Sara Vilkomerson's Guide to This Week's Movies: Errol Morris' Awful Truth

We woke up Monday morning to a pretty big surprise: the funniest-naked-breakup-scene movie Forgetting Sarah Marshall did not take top box office honors last weekend. That spot went to The Forbidden Kingdom (Tag line: “The path is unsafe. The place is unknown. The journey is unbelievable.” Read: boy movie), which features Jet Li and Jackie Chan co-starring for the first time. Kung fu kicked Apatow ass! This weekend brings a couple other yuckfests—Baby Mama, the of-the-moment Tina Fey-Amy Poehler surrogate mom comedy and, for the lava-lamp lovers, Harold and Kumar Escape From Guantanamo Bay. But how can we laugh when another movie gives us so much to cry about?

Errol Morris’s latest, Standard Operating Procedure, quite frankly freaked us out. The documentary is an in-depth investigation into those infamous 2003 photographs that depicted American soldiers abusing and torturing prisoners at Abu Ghraib prison.

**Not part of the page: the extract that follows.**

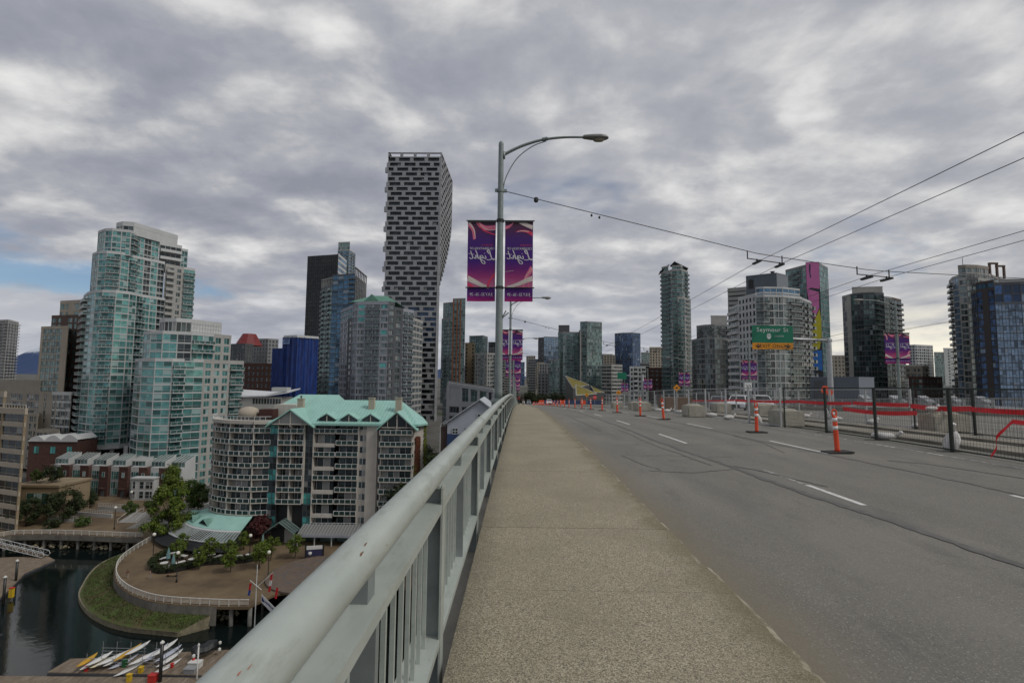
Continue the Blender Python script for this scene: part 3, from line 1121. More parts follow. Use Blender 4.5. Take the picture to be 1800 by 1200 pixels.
RIB_L = [('p', [(0.0, 0.03), (0.10, 0.07), (0.20, 0.13), (0.24, 0.235)], 0.17, 0.10, M_PINK), ('c', [(0.02, 0.02), (0.12, 0.06), (0.22, 0.12), (0.27, 0.215)], 0.07, 0.02, M_PALE),
         ('p', [(0.28, -0.02), (0.45, 0.06), (0.68, 0.095), (1.0, 0.085)], 0.13, 0.20, M_PINK), ('r', [(0.36, 0.03), (0.55, 0.115), (0.8, 0.155), (1.0, 0.175)], 0.05, 0.05, M_RED),
         ('c', [(0.34, 0.0), (0.5, 0.075), (0.75, 0.115), (1.0, 0.115)], 0.018, 0.018, M_PALE),
         ('r', [(0.0, 0.67), (0.2, 0.74), (0.5, 0.80), (0.62, 0.833)], 0.03, 0.03, M_RED), ('c', [(0.0, 0.715), (0.28, 0.76), (0.55, 0.805), (0.78, 0.83)], 0.21, 0.10, M_PALE),
         ('r', [(1.0, 0.66), (0.86, 0.72), (0.76, 0.78), (0.74, 0.83)], 0.07, 0.09, M_RED), ('r', [(0.0, 0.79), (0.12, 0.805), (0.22, 0.83)], 0.12, 0.06, M_RED)]
RIB_R = [('p', [(0.0, 0.085), (0.12, 0.075), (0.22, 0.05), (0.30, 0.02)], 0.14, 0.03, M_PINK), ('c', [(0.48, 0.0), (0.62, 0.03), (0.8, 0.055), (1.0, 0.085)], 0.12, 0.16, M_PALE),
         ('r', [(0.38, 0.14), (0.55, 0.125), (0.8, 0.135), (1.0, 0.17)], 0.02, 0.15, M_RED), ('p', [(0.45, 0.135), (0.65, 0.125), (0.85, 0.135)], 0.02, 0.03, M_PALE),
         ('p', [(1.0, 0.58), (0.84, 0.66), (0.72, 0.74), (0.66, 0.83)], 0.20, 0.06, M_PINK), ('c', [(1.0, 0.585), (0.80, 0.67), (0.68, 0.76)], 0.02, 0.02, M_PALE),
         ('c', [(1.0, 0.715), (0.7, 0.755), (0.4, 0.795), (0.08, 0.825)], 0.20, 0.08, M_PALE), ('p', [(0.88, 0.76), (0.84, 0.80), (0.85, 0.83)], 0.05, 0.05, M_PINK),
         ('p', [(0.02, 0.635), (0.2, 0.625), (0.32, 0.62)], 0.01, 0.01, M_PALE)]
SCRIPT = [([(0.20, 0.72), (0.275, 0.90), (0.235, 1.0), (0.18, 0.86), (0.14, 0.6), (0.09, 0.38), (0.02, 0.29), (-0.02, 0.35), (0.07, 0.36), (0.19, 0.29), (0.30, 0.30)], 0.035),
          ([(0.355, 0.60), (0.325, 0.42), (0.36, 0.36), (0.43, 0.48)], 0.028), ([(0.375, 0.73), (0.385, 0.76)], 0.035),
          ([(0.545, 0.58), (0.47, 0.60), (0.44, 0.46), (0.49, 0.40), (0.555, 0.58), (0.53, 0.30), (0.46, 0.05), (0.37, 0.02), (0.38, 0.17), (0.50, 0.30), (0.62, 0.44)], 0.03),
          ([(0.735, 1.0), (0.66, 0.66), (0.62, 0.36), (0.665, 0.55), (0.72, 0.60), (0.71, 0.44), (0.75, 0.38), (0.80, 0.47)], 0.03),
          ([(0.93, 0.93), (0.86, 0.60), (0.845, 0.42), (0.90, 0.36), (0.97, 0.44)], 0.03), ([(0.78, 0.67), (0.90, 0.70), (1.0, 0.74)], 0.022)]


def flat_part(name, vs, fs, m, parent, off, mirror=False):
    V = [(((W - x) if mirror else x), sway((W - x) if mirror else x, z) - off, z) for x, z in vs]
    return MB().add(V, fs).build(name, m, parent)


def lettering(txt, size, cx, cv, m, parent, spacing=1.0, off=0.006):
    me = text_mesh(txt, size, spacing=spacing)
    for v in me.vertices:          # printed for the far side: reads mirrored from here
        x = W * cx - v.co.x
        z = -H * cv + v.co.y
        v.co = (x, sway(x, z) - off, z)
    me.materials.append(m)
    return link('lettering', me, parent)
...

In past films like The Thin Blue Line (about the 1976 murder of a Dallas policeman, and which resulted in helping get a man off death row) and The Fog of War: Eleven Lessons From the Life of Robert S. McNamara, Mr. Morris has shown a great capacity for detailed and surprising research, and a compellingly simple, equitable and unblinking approach to filming his subjects. This time around, the filmmaker was able to coax into telling their sides of the story most of the soldiers featured in the photographs, including the much-loathed Lynndie England—of leash-holding, thumbs-up fame (who, interestingly, was caught up in a romantic triangle within the prison; “I was blinded by being in love with a man,” she bitterly eye-rolls)—as well as investigators and witnesses.

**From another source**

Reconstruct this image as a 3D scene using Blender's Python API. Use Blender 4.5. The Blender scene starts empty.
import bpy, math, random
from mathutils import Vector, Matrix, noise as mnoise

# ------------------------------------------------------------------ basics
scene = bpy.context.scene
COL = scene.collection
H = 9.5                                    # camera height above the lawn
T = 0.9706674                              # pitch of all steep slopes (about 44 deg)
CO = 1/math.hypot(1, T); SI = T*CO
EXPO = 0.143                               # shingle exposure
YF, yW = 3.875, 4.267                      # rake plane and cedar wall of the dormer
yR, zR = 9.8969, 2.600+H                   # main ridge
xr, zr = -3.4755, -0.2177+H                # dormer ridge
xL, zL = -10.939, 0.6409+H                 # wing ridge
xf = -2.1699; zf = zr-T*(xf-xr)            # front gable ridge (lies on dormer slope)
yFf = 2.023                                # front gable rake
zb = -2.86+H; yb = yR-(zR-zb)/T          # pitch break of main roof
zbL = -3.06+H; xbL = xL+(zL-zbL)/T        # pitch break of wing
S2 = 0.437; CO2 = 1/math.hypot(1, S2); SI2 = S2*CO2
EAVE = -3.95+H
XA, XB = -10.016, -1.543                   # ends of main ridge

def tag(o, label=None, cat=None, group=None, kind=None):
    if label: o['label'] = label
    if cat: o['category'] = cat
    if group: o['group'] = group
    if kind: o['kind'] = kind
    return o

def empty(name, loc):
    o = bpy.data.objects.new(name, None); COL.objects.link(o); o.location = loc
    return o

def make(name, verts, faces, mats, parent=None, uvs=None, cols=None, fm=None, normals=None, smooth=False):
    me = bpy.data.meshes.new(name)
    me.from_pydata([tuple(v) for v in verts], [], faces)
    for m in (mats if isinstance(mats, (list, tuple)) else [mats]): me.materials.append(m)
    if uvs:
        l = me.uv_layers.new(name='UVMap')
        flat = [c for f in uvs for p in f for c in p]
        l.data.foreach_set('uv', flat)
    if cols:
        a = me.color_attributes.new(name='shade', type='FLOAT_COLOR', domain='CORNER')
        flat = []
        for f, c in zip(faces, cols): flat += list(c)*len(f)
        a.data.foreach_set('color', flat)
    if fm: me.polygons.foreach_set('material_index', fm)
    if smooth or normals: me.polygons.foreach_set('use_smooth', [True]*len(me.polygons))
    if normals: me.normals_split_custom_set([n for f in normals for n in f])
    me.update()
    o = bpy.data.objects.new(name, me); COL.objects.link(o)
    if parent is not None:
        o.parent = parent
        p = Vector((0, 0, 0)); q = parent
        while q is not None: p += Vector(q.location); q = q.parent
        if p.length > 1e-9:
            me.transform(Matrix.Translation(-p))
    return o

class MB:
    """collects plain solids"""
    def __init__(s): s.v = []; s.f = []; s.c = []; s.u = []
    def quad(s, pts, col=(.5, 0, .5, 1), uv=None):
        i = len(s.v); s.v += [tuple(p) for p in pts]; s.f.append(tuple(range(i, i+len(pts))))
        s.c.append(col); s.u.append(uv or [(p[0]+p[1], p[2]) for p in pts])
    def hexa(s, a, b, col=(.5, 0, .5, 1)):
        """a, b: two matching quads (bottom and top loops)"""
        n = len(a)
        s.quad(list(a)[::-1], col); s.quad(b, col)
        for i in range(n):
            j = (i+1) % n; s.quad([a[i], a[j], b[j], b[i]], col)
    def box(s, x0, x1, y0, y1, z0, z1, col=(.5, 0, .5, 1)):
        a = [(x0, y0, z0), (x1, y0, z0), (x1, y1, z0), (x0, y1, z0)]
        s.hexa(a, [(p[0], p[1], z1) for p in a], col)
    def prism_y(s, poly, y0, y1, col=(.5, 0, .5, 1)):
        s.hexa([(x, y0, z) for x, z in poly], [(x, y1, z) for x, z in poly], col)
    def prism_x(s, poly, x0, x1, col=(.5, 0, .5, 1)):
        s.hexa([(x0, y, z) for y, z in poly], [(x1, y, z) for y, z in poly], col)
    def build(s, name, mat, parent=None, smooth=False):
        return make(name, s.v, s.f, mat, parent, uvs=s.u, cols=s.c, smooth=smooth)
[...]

It’s the context of what happened outside the pictures that clearly interests Mr. Morris—and just think, what if the images we saw weren’t the worst of it? As Mr. Morris deftly illustrates (and considering the subject matter, rather beautifully), there’s something even more terrifying than the fact that these young kids—going stir-crazy and scared out of their own minds in a war zone—were left to abuse and torture without supervision: They might have been merely a link in the chain of command of a corrupt and power-hungry post-9/11 U.S. military. By the end of this deeply unsettling film, you’ll realize you have more questions than answers about what really happened at Abu Ghraib. Mr. Morris himself describes Standard Operating Procedure as a “nonfiction horror movie.” We couldn’t agree more.

Standard Operating Procedure opens Friday at the Angelika Film Center.